:: Instructions for the task ::
Please restate, exactly as written, the lines running from the beginning of the material through the line that has "struct(gb.obj('trim_2', grid_m))" in it.

:: Data excerpt ::
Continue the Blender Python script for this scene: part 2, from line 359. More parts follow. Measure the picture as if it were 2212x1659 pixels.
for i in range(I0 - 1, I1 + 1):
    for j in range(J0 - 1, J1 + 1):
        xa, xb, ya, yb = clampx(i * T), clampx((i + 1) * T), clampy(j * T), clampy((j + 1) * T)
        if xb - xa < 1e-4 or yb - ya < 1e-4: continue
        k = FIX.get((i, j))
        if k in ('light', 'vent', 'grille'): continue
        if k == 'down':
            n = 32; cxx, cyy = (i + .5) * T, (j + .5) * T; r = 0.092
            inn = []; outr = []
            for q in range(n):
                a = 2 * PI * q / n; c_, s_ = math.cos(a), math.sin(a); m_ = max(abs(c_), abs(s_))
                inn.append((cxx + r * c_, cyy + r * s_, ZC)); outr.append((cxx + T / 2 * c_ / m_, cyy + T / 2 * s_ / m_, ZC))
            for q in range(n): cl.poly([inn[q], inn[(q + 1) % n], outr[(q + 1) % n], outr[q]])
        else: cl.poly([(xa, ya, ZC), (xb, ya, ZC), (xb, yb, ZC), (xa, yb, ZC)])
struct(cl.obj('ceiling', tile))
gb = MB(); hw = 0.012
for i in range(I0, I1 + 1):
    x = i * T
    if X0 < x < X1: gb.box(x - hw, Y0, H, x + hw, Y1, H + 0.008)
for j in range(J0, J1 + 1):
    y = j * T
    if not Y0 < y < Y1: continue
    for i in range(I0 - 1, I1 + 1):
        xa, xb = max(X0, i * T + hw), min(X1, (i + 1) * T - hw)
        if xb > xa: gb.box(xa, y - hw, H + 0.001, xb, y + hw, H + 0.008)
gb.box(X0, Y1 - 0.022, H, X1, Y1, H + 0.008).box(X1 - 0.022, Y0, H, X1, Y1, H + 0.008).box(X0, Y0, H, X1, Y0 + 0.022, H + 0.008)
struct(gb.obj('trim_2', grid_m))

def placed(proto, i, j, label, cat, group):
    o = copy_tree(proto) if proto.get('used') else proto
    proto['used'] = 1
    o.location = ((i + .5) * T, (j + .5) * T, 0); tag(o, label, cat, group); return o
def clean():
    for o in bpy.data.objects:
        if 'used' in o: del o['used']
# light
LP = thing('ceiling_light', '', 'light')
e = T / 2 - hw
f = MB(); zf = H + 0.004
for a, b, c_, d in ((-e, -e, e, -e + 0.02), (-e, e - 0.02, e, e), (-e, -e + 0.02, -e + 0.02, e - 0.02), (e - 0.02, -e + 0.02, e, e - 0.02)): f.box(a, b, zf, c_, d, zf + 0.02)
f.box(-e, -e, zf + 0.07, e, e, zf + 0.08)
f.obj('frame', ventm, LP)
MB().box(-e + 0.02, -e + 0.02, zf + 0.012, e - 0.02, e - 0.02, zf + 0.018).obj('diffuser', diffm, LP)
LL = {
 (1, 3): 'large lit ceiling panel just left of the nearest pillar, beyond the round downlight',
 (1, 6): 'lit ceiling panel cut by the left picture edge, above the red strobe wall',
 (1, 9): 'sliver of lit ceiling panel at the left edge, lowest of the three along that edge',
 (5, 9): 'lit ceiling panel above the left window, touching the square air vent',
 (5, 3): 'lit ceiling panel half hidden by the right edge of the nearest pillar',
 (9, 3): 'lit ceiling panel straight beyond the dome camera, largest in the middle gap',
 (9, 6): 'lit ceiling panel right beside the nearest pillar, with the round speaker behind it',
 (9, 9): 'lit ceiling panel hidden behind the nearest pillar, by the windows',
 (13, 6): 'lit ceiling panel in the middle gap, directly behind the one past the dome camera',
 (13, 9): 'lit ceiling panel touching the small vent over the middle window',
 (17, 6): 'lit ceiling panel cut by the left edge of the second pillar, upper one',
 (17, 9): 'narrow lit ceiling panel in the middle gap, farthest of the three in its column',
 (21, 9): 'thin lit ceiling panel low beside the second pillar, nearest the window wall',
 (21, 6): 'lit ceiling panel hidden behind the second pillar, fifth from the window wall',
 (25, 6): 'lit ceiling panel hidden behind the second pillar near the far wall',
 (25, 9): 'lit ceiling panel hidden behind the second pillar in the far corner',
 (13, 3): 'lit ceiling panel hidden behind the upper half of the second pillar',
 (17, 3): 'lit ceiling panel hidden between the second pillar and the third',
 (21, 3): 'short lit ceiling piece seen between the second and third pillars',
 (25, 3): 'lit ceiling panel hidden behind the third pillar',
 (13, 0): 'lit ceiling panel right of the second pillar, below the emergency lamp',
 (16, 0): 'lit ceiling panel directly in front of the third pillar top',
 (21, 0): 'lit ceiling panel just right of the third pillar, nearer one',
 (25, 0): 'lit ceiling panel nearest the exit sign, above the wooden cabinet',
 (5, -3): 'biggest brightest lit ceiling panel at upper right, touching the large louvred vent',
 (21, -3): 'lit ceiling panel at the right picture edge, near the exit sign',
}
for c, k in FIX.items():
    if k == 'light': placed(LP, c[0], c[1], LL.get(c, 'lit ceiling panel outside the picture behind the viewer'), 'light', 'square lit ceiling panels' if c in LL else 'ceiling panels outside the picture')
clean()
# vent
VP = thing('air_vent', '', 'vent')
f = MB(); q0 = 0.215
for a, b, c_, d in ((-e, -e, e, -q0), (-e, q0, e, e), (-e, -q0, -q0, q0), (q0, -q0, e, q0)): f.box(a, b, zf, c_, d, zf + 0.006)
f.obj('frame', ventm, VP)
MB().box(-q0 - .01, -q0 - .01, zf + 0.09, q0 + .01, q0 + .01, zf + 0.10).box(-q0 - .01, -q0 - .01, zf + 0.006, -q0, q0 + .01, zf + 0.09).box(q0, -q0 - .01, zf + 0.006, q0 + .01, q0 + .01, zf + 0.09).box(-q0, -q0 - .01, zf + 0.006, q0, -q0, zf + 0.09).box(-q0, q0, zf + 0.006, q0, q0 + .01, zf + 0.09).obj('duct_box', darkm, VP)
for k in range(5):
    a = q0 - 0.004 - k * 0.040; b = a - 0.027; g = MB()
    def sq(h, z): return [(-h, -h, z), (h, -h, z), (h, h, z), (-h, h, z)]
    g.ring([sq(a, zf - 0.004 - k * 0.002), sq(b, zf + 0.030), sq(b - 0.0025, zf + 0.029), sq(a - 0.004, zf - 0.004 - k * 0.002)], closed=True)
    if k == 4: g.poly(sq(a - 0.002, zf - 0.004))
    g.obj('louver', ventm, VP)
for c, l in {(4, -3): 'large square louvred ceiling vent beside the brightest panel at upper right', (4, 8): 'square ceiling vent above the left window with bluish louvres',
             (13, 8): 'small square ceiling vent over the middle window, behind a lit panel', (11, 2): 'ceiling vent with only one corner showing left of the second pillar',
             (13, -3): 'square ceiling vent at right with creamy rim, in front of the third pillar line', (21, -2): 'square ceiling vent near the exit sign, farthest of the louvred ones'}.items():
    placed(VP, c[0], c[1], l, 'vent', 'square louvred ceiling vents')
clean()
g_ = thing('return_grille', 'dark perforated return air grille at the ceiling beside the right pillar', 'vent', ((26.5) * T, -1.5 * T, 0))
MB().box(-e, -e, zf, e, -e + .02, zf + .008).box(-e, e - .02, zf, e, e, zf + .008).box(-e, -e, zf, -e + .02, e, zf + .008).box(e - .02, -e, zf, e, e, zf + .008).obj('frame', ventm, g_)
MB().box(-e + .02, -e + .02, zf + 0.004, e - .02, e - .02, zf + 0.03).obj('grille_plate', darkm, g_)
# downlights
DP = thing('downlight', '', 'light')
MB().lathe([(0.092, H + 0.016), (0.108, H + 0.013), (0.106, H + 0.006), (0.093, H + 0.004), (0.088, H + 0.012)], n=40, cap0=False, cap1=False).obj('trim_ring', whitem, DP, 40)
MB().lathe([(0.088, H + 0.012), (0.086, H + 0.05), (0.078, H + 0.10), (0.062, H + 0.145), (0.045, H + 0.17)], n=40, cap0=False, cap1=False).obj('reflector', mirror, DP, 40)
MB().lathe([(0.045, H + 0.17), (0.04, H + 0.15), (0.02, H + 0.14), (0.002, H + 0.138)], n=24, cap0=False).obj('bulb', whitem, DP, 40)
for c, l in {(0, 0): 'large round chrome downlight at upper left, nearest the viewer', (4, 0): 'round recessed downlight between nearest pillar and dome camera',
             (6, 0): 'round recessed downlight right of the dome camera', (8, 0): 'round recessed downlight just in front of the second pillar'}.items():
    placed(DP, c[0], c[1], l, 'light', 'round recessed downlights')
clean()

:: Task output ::
Continue the Blender Python script for this scene: part 2, from line 359. More parts follow. Measure the picture as if it were 2212x1659 pixels.
for i in range(I0 - 1, I1 + 1):
    for j in range(J0 - 1, J1 + 1):
        xa, xb, ya, yb = clampx(i * T), clampx((i + 1) * T), clampy(j * T), clampy((j + 1) * T)
        if xb - xa < 1e-4 or yb - ya < 1e-4: continue
        k = FIX.get((i, j))
        if k in ('light', 'vent', 'grille'): continue
        if k == 'down':
            n = 32; cxx, cyy = (i + .5) * T, (j + .5) * T; r = 0.092
            inn = []; outr = []
            for q in range(n):
                a = 2 * PI * q / n; c_, s_ = math.cos(a), math.sin(a); m_ = max(abs(c_), abs(s_))
                inn.append((cxx + r * c_, cyy + r * s_, ZC)); outr.append((cxx + T / 2 * c_ / m_, cyy + T / 2 * s_ / m_, ZC))
            for q in range(n): cl.poly([inn[q], inn[(q + 1) % n], outr[(q + 1) % n], outr[q]])
        else: cl.poly([(xa, ya, ZC), (xb, ya, ZC), (xb, yb, ZC), (xa, yb, ZC)])
struct(cl.obj('ceiling', tile))
gb = MB(); hw = 0.012
for i in range(I0, I1 + 1):
    x = i * T
    if X0 < x < X1: gb.box(x - hw, Y0, H, x + hw, Y1, H + 0.008)
for j in range(J0, J1 + 1):
    y = j * T
    if not Y0 < y < Y1: continue
    for i in range(I0 - 1, I1 + 1):
        xa, xb = max(X0, i * T + hw), min(X1, (i + 1) * T - hw)
        if xb > xa: gb.box(xa, y - hw, H + 0.001, xb, y + hw, H + 0.008)
gb.box(X0, Y1 - 0.022, H, X1, Y1, H + 0.008).box(X1 - 0.022, Y0, H, X1, Y1, H + 0.008).box(X0, Y0, H, X1, Y0 + 0.022, H + 0.008)
struct(gb.obj('trim_2', grid_m))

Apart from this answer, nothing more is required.